[3D scene scripts]
>> start

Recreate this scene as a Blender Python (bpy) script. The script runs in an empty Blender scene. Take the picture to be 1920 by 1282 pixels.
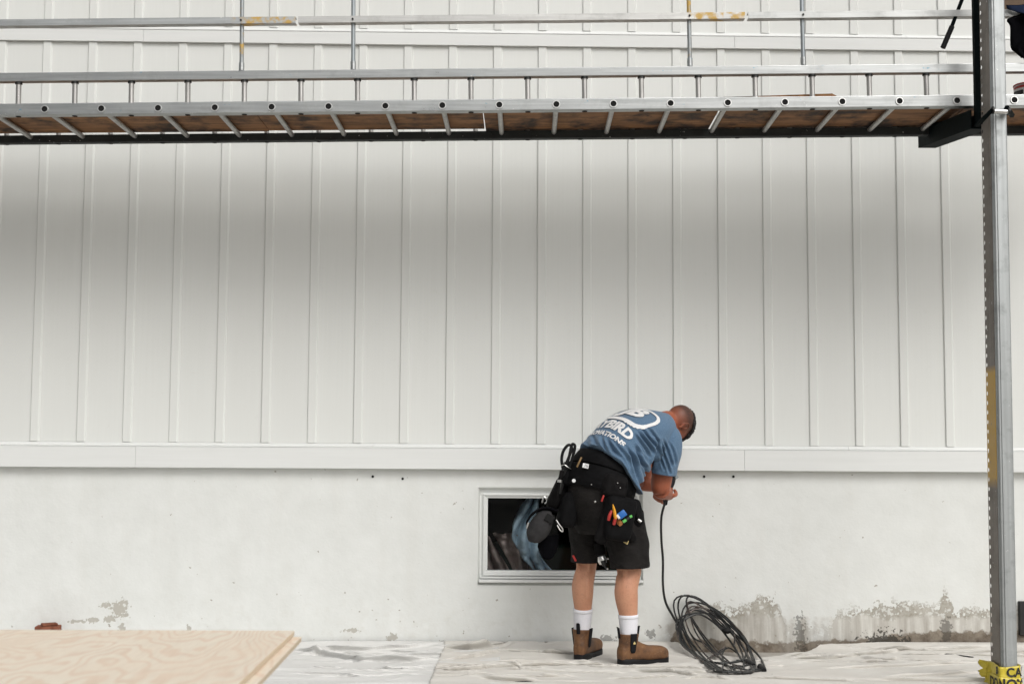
import bpy, bmesh, math, random
from math import sin, cos, pi, radians
from mathutils import Vector as V, Matrix, noise as mnoise
random.seed(7)
S = bpy.context.scene
C = S.collection

# ------------------------------------------------------------------ camera, sky, sun, exposure
CAM_DIST, CAM_H, F = 8.6, 1.17, 2602.0           # metres from the wall, metres above ground, focal length in photo pixels
CAM = V((0, -CAM_DIST, CAM_H))
M = Matrix(((0.99978962, 0.01912148, -0.00742197),
            (-0.01966484, 0.99645616, -0.08178273),
            (0.00583186, 0.08191147, 0.99662255)))   # columns: right, forward, up
cd = bpy.data.cameras.new('camera')
cam = bpy.data.objects.new('camera', cd); C.objects.link(cam)
r_, f_, u_ = M.col[0], M.col[1], M.col[2]
cam.matrix_world = Matrix(((r_.x, u_.x, -f_.x, CAM.x), (r_.y, u_.y, -f_.y, CAM.y), (r_.z, u_.z, -f_.z, CAM.z), (0, 0, 0, 1)))
cd.sensor_width = 36; cd.lens = F / 1920 * 36
cd.clip_end = 500; cd.clip_start = 0.05
cd.dof.use_dof = True; cd.dof.focus_distance = 7.9; cd.dof.aperture_fstop = 3.5
S.camera = cam

def ray(px, py):
    return M @ V(((px - 960) / F, 1, -(py - 641) / F))
def at(px, py, Y):
    d = ray(px, py); return CAM + d * ((Y + CAM_DIST) / d.y)
def atz(px, py, Z):
    d = ray(px, py); return CAM + d * ((Z - CAM_H) / d.z)

def proj(P):
    v = M.transposed() @ (V(P) - CAM); return 960 + F * v.x / v.y, 641 - F * v.z / v.y

SUN_EL, SUN_AZ = radians(43), radians(27)        # azimuth measured from straight out of the wall towards the right
w = bpy.data.worlds.new('World'); S.world = w; w.use_nodes = True
nt = w.node_tree; nt.nodes.clear()
sky = nt.nodes.new('ShaderNodeTexSky'); sky.sky_type = 'NISHITA'; sky.sun_disc = False
sky.sun_elevation = SUN_EL; sky.sun_rotation = pi - SUN_AZ
sky.dust_density = 6; sky.air_density = 1.0; sky.ozone_density = 1.0
hs = nt.nodes.new('ShaderNodeHueSaturation'); hs.inputs['Saturation'].default_value = 0.22
bg = nt.nodes.new('ShaderNodeBackground'); bg.inputs['Strength'].default_value = 0.15
wo = nt.nodes.new('ShaderNodeOutputWorld')
nt.links.new(sky.outputs[0], hs.inputs['Color']); nt.links.new(hs.outputs[0], bg.inputs[0]); nt.links.new(bg.outputs[0], wo.inputs[0])

sl = bpy.data.lights.new('sun', 'SUN'); sl.energy = 0.50; sl.angle = radians(23); sl.color = (1, 0.995, 0.97)
so = bpy.data.objects.new('sun', sl); C.objects.link(so)
sdir = V((sin(SUN_AZ) * cos(SUN_EL), -cos(SUN_AZ) * cos(SUN_EL), sin(SUN_EL)))   # towards the sun
so.rotation_euler = sdir.to_track_quat('Z', 'Y').to_euler()
so.location = (4, -12, 12)
S.view_settings.view_transform = 'Standard'; S.view_settings.look = 'None'
S.view_settings.gamma = 1; S.view_settings.use_curve_mapping = False
S.view_settings.exposure = -0.20

# ------------------------------------------------------------------ material helpers
class NT:
    def __init__(s, name):
        s.m = bpy.data.materials.new(name); s.m.use_nodes = True
        s.t = s.m.node_tree; s.t.nodes.clear()
        s.out = s.t.nodes.new('ShaderNodeOutputMaterial')
        s.b = s.t.nodes.new('ShaderNodeBsdfPrincipled')
        s.t.links.new(s.b.outputs[0], s.out.inputs[0])
        s._c = None
    def n(s, k): return s.t.nodes.new(k)
    def L(s, a, b):
        if isinstance(a, (int, float)): b.default_value = a
        elif isinstance(a, (tuple, list)): b.default_value = (*a, 1) if len(a) == 3 and b.type == 'RGBA' else a
        else: s.t.links.new(a, b)
    def pos(s):
        if s._c is None: s._c = s.n('ShaderNodeTexCoord').outputs['Object']
        return s._c
    def geo(s): return s.n('ShaderNodeNewGeometry').outputs['Position']
    def math(s, op, a, b=0.0, c=None):
        x = s.n('ShaderNodeMath'); x.operation = op
        s.L(a, x.inputs[0]); s.L(b, x.inputs[1])
        if c is not None: s.L(c, x.inputs[2])
        return x.outputs[0]
    def xyz(s, v):
        x = s.n('ShaderNodeSeparateXYZ'); s.L(v, x.inputs[0]); return x.outputs
    def scale(s, v, sc):
        x = s.n('ShaderNodeVectorMath'); x.operation = 'MULTIPLY'; s.L(v, x.inputs[0]); x.inputs[1].default_value = sc; return x.outputs[0]
    def noise(s, v, sc=5, det=4, rough=0.55, dist=0.0):
        x = s.n('ShaderNodeTexNoise'); s.L(v, x.inputs['Vector']); x.inputs['Scale'].default_value = sc
        x.inputs['Detail'].default_value = det; x.inputs['Roughness'].default_value = rough; x.inputs['Distortion'].default_value = dist
        return x.outputs[0]
    def mr(s, v, a, b, c=0.0, d=1.0, smooth=False):
        x = s.n('ShaderNodeMapRange'); s.L(v, x.inputs[0])
        if smooth: x.interpolation_type = 'SMOOTHSTEP'
        for i, q in enumerate((a, b, c, d)): s.L(q, x.inputs[i + 1])
        return x.outputs[0]
    def mix(s, f, a, b):
        x = s.n('ShaderNodeMix'); x.data_type = 'RGBA'
        s.L(f, x.inputs[0]); s.L(a, x.inputs[6]); s.L(b, x.inputs[7]); return x.outputs[2]
    def curve(s, v, pts):
        x = s.n('ShaderNodeFloatCurve'); c = x.mapping.curves[0]
        while len(c.points) < len(pts): c.points.new(0.5, 0.5)
        for p, q in zip(c.points, pts): p.location = q; p.handle_type = 'VECTOR'
        x.mapping.update(); s.L(v, x.inputs['Value']); return x.outputs[0]
    def bump(s, h, strength=0.3, dist=0.01, prev=None):
        x = s.n('ShaderNodeBump'); x.inputs['Strength'].default_value = strength; x.inputs['Distance'].default_value = dist
        s.L(h, x.inputs['Height'])
        if prev is not None: s.L(prev, x.inputs['Normal'])
        s.L(x.outputs[0], s.b.inputs['Normal']); return x.outputs[0]
    def set(s, col=None, rough=None, metal=None, spec=None):
        if col is not None: s.L(col, s.b.inputs['Base Color'])
        if rough is not None: s.L(rough, s.b.inputs['Roughness'])
        if metal is not None: s.L(metal, s.b.inputs['Metallic'])
        if spec is not None: s.L(spec, s.b.inputs['Specular IOR Level'])
        return s

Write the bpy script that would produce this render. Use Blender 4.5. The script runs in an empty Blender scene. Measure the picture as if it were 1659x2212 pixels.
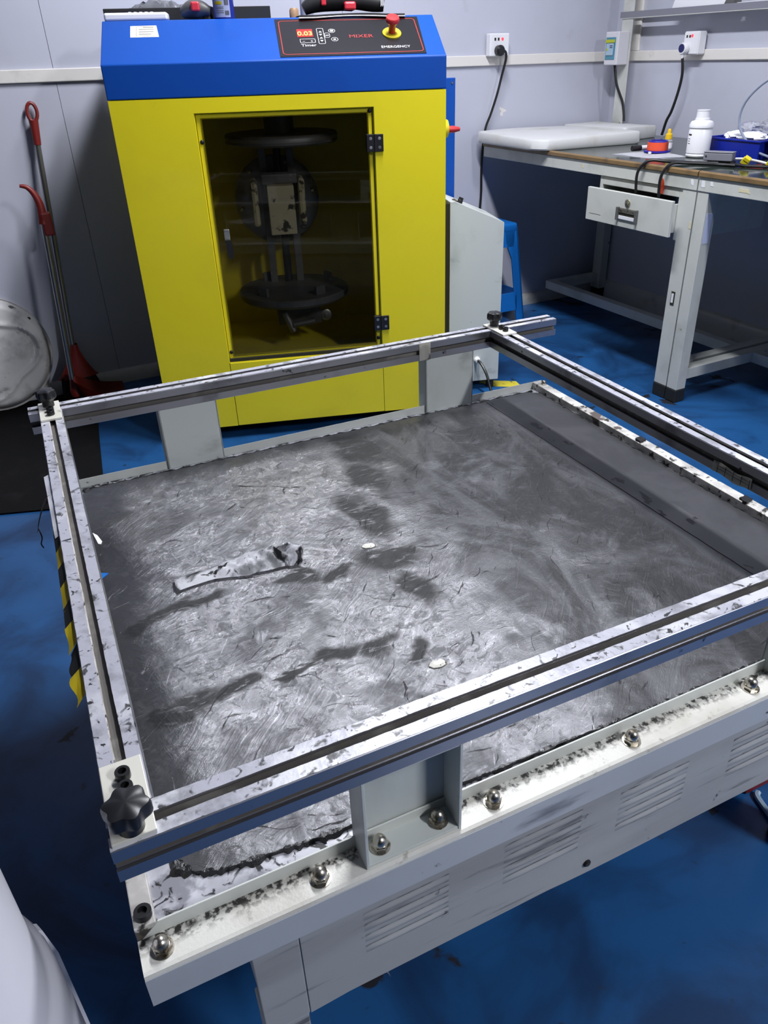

>> end

■ WHAT IS EXPECTED
Every record above should be written out again exactly; the pictures stay out of the copy.

■ EXERCISE RESULT
Recreate this scene as a Blender Python (bpy) script. The script runs in an empty Blender scene. Take the picture to be 1920 by 1282 pixels.
import bpy, bmesh, math, random
from math import sin, cos, pi, radians
from mathutils import Vector as V, Matrix, noise as mnoise
random.seed(7)
S = bpy.context.scene
C = S.collection

# ------------------------------------------------------------------ camera, sky, sun, exposure
CAM_DIST, CAM_H, F = 8.6, 1.17, 2602.0           # metres from the wall, metres above ground, focal length in photo pixels
CAM = V((0, -CAM_DIST, CAM_H))
M = Matrix(((0.99978962, 0.01912148, -0.00742197),
            (-0.01966484, 0.99645616, -0.08178273),
            (0.00583186, 0.08191147, 0.99662255)))   # columns: right, forward, up
cd = bpy.data.cameras.new('camera')
cam = bpy.data.objects.new('camera', cd); C.objects.link(cam)
r_, f_, u_ = M.col[0], M.col[1], M.col[2]
cam.matrix_world = Matrix(((r_.x, u_.x, -f_.x, CAM.x), (r_.y, u_.y, -f_.y, CAM.y), (r_.z, u_.z, -f_.z, CAM.z), (0, 0, 0, 1)))
cd.sensor_width = 36; cd.lens = F / 1920 * 36
cd.clip_end = 500; cd.clip_start = 0.05
cd.dof.use_dof = True; cd.dof.focus_distance = 7.9; cd.dof.aperture_fstop = 3.5
S.camera = cam

def ray(px, py):
    return M @ V(((px - 960) / F, 1, -(py - 641) / F))
def at(px, py, Y):
    d = ray(px, py); return CAM + d * ((Y + CAM_DIST) / d.y)
def atz(px, py, Z):
    d = ray(px, py); return CAM + d * ((Z - CAM_H) / d.z)

def proj(P):
    v = M.transposed() @ (V(P) - CAM); return 960 + F * v.x / v.y, 641 - F * v.z / v.y

SUN_EL, SUN_AZ = radians(43), radians(27)        # azimuth measured from straight out of the wall towards the right
w = bpy.data.worlds.new('World'); S.world = w; w.use_nodes = True
nt = w.node_tree; nt.nodes.clear()
sky = nt.nodes.new('ShaderNodeTexSky'); sky.sky_type = 'NISHITA'; sky.sun_disc = False
sky.sun_elevation = SUN_EL; sky.sun_rotation = pi - SUN_AZ
sky.dust_density = 6; sky.air_density = 1.0; sky.ozone_density = 1.0
hs = nt.nodes.new('ShaderNodeHueSaturation'); hs.inputs['Saturation'].default_value = 0.22
bg = nt.nodes.new('ShaderNodeBackground'); bg.inputs['Strength'].default_value = 0.15
wo = nt.nodes.new('ShaderNodeOutputWorld')
nt.links.new(sky.outputs[0], hs.inputs['Color']); nt.links.new(hs.outputs[0], bg.inputs[0]); nt.links.new(bg.outputs[0], wo.inputs[0])

sl = bpy.data.lights.new('sun', 'SUN'); sl.energy = 0.50; sl.angle = radians(23); sl.color = (1, 0.995, 0.97)
so = bpy.data.objects.new('sun', sl); C.objects.link(so)
sdir = V((sin(SUN_AZ) * cos(SUN_EL), -cos(SUN_AZ) * cos(SUN_EL), sin(SUN_EL)))   # towards the sun
so.rotation_euler = sdir.to_track_quat('Z', 'Y').to_euler()
so.location = (4, -12, 12)
S.view_settings.view_transform = 'Standard'; S.view_settings.look = 'None'
S.view_settings.gamma = 1; S.view_settings.use_curve_mapping = False
S.view_settings.exposure = -0.20

# ------------------------------------------------------------------ material helpers
class NT:
    def __init__(s, name):
        s.m = bpy.data.materials.new(name); s.m.use_nodes = True
        s.t = s.m.node_tree; s.t.nodes.clear()
        s.out = s.t.nodes.new('ShaderNodeOutputMaterial')
        s.b = s.t.nodes.new('ShaderNodeBsdfPrincipled')
        s.t.links.new(s.b.outputs[0], s.out.inputs[0])
        s._c = None
    def n(s, k): return s.t.nodes.new(k)
    def L(s, a, b):
        if isinstance(a, (int, float)): b.default_value = a
        elif isinstance(a, (tuple, list)): b.default_value = (*a, 1) if len(a) == 3 and b.type == 'RGBA' else a
        else: s.t.links.new(a, b)
    def pos(s):
        if s._c is None: s._c = s.n('ShaderNodeTexCoord').outputs['Object']
        return s._c
    def geo(s): return s.n('ShaderNodeNewGeometry').outputs['Position']
    def math(s, op, a, b=0.0, c=None):
        x = s.n('ShaderNodeMath'); x.operation = op
        s.L(a, x.inputs[0]); s.L(b, x.inputs[1])
        if c is not None: s.L(c, x.inputs[2])
        return x.outputs[0]
    def xyz(s, v):
        x = s.n('ShaderNodeSeparateXYZ'); s.L(v, x.inputs[0]); return x.outputs
    def scale(s, v, sc):
        x = s.n('ShaderNodeVectorMath'); x.operation = 'MULTIPLY'; s.L(v, x.inputs[0]); x.inputs[1].default_value = sc; return x.outputs[0]
    def noise(s, v, sc=5, det=4, rough=0.55, dist=0.0):
        x = s.n('ShaderNodeTexNoise'); s.L(v, x.inputs['Vector']); x.inputs['Scale'].default_value = sc
        x.inputs['Detail'].default_value = det; x.inputs['Roughness'].default_value = rough; x.inputs['Distortion'].default_value = dist
        return x.outputs[0]
    def mr(s, v, a, b, c=0.0, d=1.0, smooth=False):
        x = s.n('ShaderNodeMapRange'); s.L(v, x.inputs[0])
        if smooth: x.interpolation_type = 'SMOOTHSTEP'
        for i, q in enumerate((a, b, c, d)): s.L(q, x.inputs[i + 1])
        return x.outputs[0]
    def mix(s, f, a, b):
        x = s.n('ShaderNodeMix'); x.data_type = 'RGBA'
        s.L(f, x.inputs[0]); s.L(a, x.inputs[6]); s.L(b, x.inputs[7]); return x.outputs[2]
    def curve(s, v, pts):
        x = s.n('ShaderNodeFloatCurve'); c = x.mapping.curves[0]
        while len(c.points) < len(pts): c.points.new(0.5, 0.5)
        for p, q in zip(c.points, pts): p.location = q; p.handle_type = 'VECTOR'
        x.mapping.update(); s.L(v, x.inputs['Value']); return x.outputs[0]
    def bump(s, h, strength=0.3, dist=0.01, prev=None):
        x = s.n('ShaderNodeBump'); x.inputs['Strength'].default_value = strength; x.inputs['Distance'].default_value = dist
        s.L(h, x.inputs['Height'])
        if prev is not None: s.L(prev, x.inputs['Normal'])
        s.L(x.outputs[0], s.b.inputs['Normal']); return x.outputs[0]
    def set(s, col=None, rough=None, metal=None, spec=None):
        if col is not None: s.L(col, s.b.inputs['Base Color'])
        if rough is not None: s.L(rough, s.b.inputs['Roughness'])
        if metal is not None: s.L(metal, s.b.inputs['Metallic'])
        if spec is not None: s.L(spec, s.b.inputs['Specular IOR Level'])
        return s

Write the bpy script that would produce this render. Use Blender 4.5. The script runs in an empty Blender scene. Measure the picture as if it were 1659x2212 pixels.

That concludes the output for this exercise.